Wow. First mortgage fraud, now insurance fraud. Never lie to your insurance company. They will find out. And it will happen when you have a claim and you'll be pissed when it gets denied.
Quote:
Originally Posted by a_guerrajr
From a tax perspective, any + / - to having it as a rental versus a second home? Does one provide more incentive over the other?
Either way, you have to report the income and pay tax on it. With a rental you can, at least, take deductions for interest, property taxes, maintenance, etc. See IRS Schedule E on the IRS website.
From a "fraudless" standpoint you are better off renting it to your in-laws on a lease (with option to buy, if you like) and be truthful about it wherever appropriate.
Quote:
Originally Posted by a_guerrajr
We've discussed our concerns and how it would play it in a financial hardship situation and all sides have come to an agreement that we are all happy with. What will probably happen is they will sell their current home and use the proceeds to pay off this home, and once done we transfer ownership and done.
In the meantime, whatever can go wrong WILL go wrong. Nothing good ever comes from an intra-family financial arrangement.
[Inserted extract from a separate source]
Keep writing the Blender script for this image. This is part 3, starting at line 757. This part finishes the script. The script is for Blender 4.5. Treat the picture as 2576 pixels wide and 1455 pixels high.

When the inevitable blow-up happens, you'll regret having not just sold the house.
If the current home was your primary residence for at least two out of the last five years AND you have a profit, were you to sell it, a gain of $250,000 each for you and your wife will be tax free (under current tax law).
Once you start renting it, you will be dealing with depreciation, (eventual recapture when selling), tax on rental income above actual cost, etc., not to mention the liability. Plus tax laws are sure to change under the current administration.
Whatever you decide to do, keep meticulous written records for everything! (Agreements, payments, etc.)